Serving the High Plains

Recounts affirm earlier results

An official recount last week affirmed Deanna Osborn's one-vote election victory over Wesley Brian Cox for the second and final seat on Logan Village Board.

A recount also confirmed Dale Bone's five-vote victory in the Nov. 7 election over Brian Watson for the second and final seat on the San Jon school board.

In the end, Osborn's 122 votes prevailed over Cox's 121 votes for the Logan village seat - the same total recorded on Election Day. Cox had been appointed to the board in the late spring after the departure of Leslie Osborn.

Deanna Osborn, who watched the recount at the 10th Judicial Circuit courtroom on Wednesday morning, said she felt "really good" moments after her victory was affirmed.

"I feel really good about working with the village council that we have now," she said. "I think we have a great mayor, a great village manager now. I think we'll see a lot of positives in Logan."

Osborn praised what she saw from the Quay County Clerk's Office during the recounts.

"I will tell you I will give a high thumbs-up our county clerk and her crew that did this," Osborn said. "Applause to the crew that does that because they made sure that everything was top-notch."

Osborn, former chairwoman of the Republican Party of Quay County, said she held high confidence in local election officials before the recount.

"This just confirmed it, watching them today," she said.

Cox, reached by phone on Friday, indicated he wasn't too disappointed by the recount's outcome.

"I was already behind, so this just confirms it," he said. "I don't dwell on it. I know Deanna will do great things for Logan.

"I was glad to be on the council for a few months. It was a good experience," he said, adding he might run for the village board in the next election in two years.

TJ Smith captured the other seat on the Logan Village Board, with 142 votes.

After the recount of the San Jon race, those results also were unchanged, with Bone totaling 61 votes to Watson's 56. Bone and Watson both were incumbents on the school board.

Election officials acknowledged before the recount that a change in the San Jon outcome was unlikely because of the bigger vote margin and the relatively few ballots cast in that race.

Eddie Ray Behrends, a newcomer, captured the other San Jon school board seat with 63 votes.

The State Canvass Board ordered the recounts on both races in late November. Recounts are required if the margin is five votes or fewer or less than 1%.

The canvass board also ordered a random voting system check - one of many statewide - for three races in Tucumcari's Precinct 10. Those recounts also affirmed the results from the November election, with no change in totals.

The recounts weren't without complications. The recounts of the Logan and San Jon races required more than three hours. County Clerk Ellen White had estimated it would take two.

The recount of the Logan race went relatively smoothly, requiring about an hour. However, election officials initially couldn't find two ballots from the San Jon race on Wednesday.

White said the two ballots - both absentee - were found Thursday morning.

"The canvassing board reconvened with the judge, and we added to the two additional ballots," White said. "All the totals are exactly the same as Election Day."

White explained why the San Jon recount was more complicated.

"It's because their school district has so many precincts in it," White said. "People almost to Logan are in the San Jon school district.
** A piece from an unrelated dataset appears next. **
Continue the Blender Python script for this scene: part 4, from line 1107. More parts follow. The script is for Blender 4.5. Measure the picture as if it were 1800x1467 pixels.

There weren't that many ballots, but they were in several ballot boxes in so many different areas."

Five election officials and District Judge Albert Mitchell Jr. oversaw the recounts. They began with hand recounts of the first 100 ballots of each race. They looked at 10 ballots at a time. Sometimes those 10 ballots were recounted three or four times because of momentary confusion or discrepancies between judges.

A few people have advocated for hand-counting of all elections. Mitchell said if that happened in Quay County, it would take three days to complete final results.

With machines doing the counting, the county typically has final results within an hour after the polls close.

"If people think doing a hand count with people who are exhausted at the end of the day is a better count than the machine, they should have been there yesterday," White said Thursday. "Humans make errors. Those machines don't make errors."

If no discrepancies were found in the hand counts of the first 100 ballots, the rest of them were counted by machine.

White said she was satisfied with what the recounts revealed.

"The voting machines work properly and count the ballots properly," she said. "After three hand counts in three different areas, the results not changing should send a message to voters that their ballots are cast properly."

Election officials found a few ballots where voters didn't quite follow the instructions.

One voter not only filled in the ovals next to candidates' names, but he or she also inexplicably marked out the names with the marker, as well.

Instead of filling in the oval, one voter wrote an "X" in the oval. Another voter failed to completely fill in the oval. Those two examples could lead to the ballots not being read by the machine.

"It's human error. It ain't machine error," voting machine technician Danny Wallace said.